No siempre resulta así, pero el
concepto central de las leyes en Estados Unidos es que nadie te puede
hacer a un lado por tu color, tu religión, tu país de origen o tu
orientación sexual. Y ese es un gran punto de partida.
Estados
Unidos, hacia dentro, es una democracia vital, llena de debates,
balances y fórmulas para enfrentar las desigualdades. Eso me gusta. Pero
no me gusta cuando abusa de su poder hacia fuera. Aquí hay dos graves
ejemplos de ese abuso.
Por más discursos y negativas que dé el
gobierno del presidente Barack Obama, es imposible que no lo acusen de
ser el big brother cuando su Agencia de Seguridad Nacional obtuvo en
marzo pasado 97 mil millones de datos provenientes del espionaje en
celulares y computadoras en todo el mundo, según la información que el
ex empleado de la CIA Edward Snowden dio al diario The Guardian.

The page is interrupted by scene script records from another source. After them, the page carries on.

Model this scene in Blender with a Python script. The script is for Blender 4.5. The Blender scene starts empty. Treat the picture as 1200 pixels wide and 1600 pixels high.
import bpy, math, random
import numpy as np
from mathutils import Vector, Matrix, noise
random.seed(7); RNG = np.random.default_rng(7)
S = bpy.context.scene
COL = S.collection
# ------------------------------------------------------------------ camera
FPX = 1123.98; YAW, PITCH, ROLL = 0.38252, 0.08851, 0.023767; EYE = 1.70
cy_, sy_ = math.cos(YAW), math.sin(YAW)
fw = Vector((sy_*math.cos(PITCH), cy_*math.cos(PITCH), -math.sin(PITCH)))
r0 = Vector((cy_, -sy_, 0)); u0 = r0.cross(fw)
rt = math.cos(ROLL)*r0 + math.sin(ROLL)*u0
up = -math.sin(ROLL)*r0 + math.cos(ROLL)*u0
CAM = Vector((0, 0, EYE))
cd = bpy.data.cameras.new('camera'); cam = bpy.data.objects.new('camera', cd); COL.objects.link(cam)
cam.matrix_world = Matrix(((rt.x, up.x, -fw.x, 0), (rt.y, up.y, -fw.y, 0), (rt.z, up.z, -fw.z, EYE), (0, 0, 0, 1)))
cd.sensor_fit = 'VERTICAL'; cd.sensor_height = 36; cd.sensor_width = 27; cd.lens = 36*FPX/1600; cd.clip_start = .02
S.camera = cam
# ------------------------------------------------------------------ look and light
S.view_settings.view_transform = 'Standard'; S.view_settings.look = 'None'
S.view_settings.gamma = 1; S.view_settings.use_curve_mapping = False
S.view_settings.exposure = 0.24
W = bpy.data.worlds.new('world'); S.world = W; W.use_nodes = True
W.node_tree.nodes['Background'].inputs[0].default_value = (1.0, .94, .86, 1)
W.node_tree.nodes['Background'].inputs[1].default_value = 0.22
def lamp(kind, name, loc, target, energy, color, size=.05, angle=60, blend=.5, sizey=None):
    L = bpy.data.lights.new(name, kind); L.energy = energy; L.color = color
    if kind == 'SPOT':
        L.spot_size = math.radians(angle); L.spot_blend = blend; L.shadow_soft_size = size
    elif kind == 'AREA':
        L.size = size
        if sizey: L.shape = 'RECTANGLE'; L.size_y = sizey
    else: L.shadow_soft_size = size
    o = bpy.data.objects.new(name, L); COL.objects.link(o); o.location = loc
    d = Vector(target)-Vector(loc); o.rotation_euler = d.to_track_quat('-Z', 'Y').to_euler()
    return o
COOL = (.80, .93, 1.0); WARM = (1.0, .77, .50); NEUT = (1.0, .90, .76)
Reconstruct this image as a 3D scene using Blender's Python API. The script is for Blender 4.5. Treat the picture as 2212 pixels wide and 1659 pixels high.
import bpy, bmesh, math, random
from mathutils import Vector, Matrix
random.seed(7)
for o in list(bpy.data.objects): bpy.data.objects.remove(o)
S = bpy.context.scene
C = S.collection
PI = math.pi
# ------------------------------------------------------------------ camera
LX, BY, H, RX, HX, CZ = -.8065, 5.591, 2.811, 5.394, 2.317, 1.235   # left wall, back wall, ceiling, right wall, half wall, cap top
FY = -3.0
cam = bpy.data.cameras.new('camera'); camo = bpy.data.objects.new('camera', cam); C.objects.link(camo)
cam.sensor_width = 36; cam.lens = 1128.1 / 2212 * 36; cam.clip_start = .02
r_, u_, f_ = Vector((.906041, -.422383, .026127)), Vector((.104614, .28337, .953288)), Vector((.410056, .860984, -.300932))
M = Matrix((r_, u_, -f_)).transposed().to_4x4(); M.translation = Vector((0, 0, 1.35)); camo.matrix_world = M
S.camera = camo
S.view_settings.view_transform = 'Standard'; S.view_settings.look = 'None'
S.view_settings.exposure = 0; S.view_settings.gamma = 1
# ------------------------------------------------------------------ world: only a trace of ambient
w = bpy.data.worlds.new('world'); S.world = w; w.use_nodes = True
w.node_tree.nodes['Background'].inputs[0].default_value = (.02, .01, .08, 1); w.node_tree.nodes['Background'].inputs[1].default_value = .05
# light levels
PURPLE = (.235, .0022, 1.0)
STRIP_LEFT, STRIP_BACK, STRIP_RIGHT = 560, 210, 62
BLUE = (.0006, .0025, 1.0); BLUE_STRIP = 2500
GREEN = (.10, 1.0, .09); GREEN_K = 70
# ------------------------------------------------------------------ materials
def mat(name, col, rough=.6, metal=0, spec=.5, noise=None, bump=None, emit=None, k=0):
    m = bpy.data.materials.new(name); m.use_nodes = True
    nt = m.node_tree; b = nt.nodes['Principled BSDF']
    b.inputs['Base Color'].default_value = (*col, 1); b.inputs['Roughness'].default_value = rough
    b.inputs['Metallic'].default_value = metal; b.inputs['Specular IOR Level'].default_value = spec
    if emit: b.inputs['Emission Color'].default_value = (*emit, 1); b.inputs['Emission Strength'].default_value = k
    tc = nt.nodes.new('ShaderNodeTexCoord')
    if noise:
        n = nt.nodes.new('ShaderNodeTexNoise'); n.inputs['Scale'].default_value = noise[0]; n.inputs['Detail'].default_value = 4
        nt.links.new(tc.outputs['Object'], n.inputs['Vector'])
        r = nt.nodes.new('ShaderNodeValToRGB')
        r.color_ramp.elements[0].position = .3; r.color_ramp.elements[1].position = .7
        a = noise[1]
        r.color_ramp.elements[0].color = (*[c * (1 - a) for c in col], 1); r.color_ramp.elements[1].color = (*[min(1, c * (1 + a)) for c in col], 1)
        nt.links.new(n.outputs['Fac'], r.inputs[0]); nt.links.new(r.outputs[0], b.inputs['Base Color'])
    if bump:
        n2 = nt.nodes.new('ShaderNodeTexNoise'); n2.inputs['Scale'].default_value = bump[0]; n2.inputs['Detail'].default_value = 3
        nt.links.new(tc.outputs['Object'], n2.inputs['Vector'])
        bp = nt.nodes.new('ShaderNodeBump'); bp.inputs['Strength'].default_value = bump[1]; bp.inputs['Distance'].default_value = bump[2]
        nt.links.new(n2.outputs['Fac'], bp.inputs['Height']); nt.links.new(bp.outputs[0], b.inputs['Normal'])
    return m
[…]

Entiendo el temor de Estados Unidos a otro ataque terrorista como el
del 11 de septiembre del 2001. Pero espiar a amigos, aliados y a tus
propios ciudadanos no es, precisamente, lo que esperas de una democracia
y una superpotencia como Estados Unidos.
Tampoco se explica la
guerra en Irak que se inventó George W. Bush. Saddam Hussein era un
tirano pero no tuvo nada que ver con el 9/11 ni tenía armas de
destrucción masiva en el momento de la invasión norteamericana en el
2003. Más de cuatro mil soldados norteamericanos murieron
injustificadamente en Irak, al igual que 113 mil civiles iraquíes. Esas
muertes se pudieron evitar pero Bush no quiso esperar al dictamen final
de los inspectores de Naciones Unidas. Por eso muchos criticaron a
Estados Unidos por ser un bully planetario.
Lo mejor de Estados
Unidos sale cuando busca la igualdad, tanto dentro como fuera de su
país. Pero lo peor surge cuando impone su voluntad y su visión del mundo
a otras naciones menos fuertes.
Hace poco hablaba con el director mexicano Guillermo Del Toro, quien está promoviendo su nueva película Pacific Rim –una impactante guerra planetaria entre Kaijus (monstruos) contra Jaegers (robots
manejados por humanos). Guillermo se fue de México luego que
secuestraran a su padre y no quiere volver a trabajar ahí por temor a
represalias. Pero encontró en Estados Unidos al aliado perfecto.
Las
películas que nunca pudo hacer en México, por problemas económicos y de
seguridad, las hace ahora en Hollywood. Sin caer en cursilerías pero
Estados Unidos le permitió hacer lo mismo que cualquier norteamericano y
le dio las oportunidades que su país de origen no pudo. Hoy su alma de
niño de 12 años, como él dice, queda plasmada en los más alucinantes
filmes en pantallas de todo el mundo. ¿Qué otro país puede ofrecerle lo
mismo a un extranjero?
Sí, hay cosas que no me gustan de Estados
Unidos. Pero no puedo dejar de admirar a este ambicioso y generoso país,
donde vivo con total libertad y donde nacieron mis hijos, cuando nos
promete que todos somos iguales…y luego lo cumple.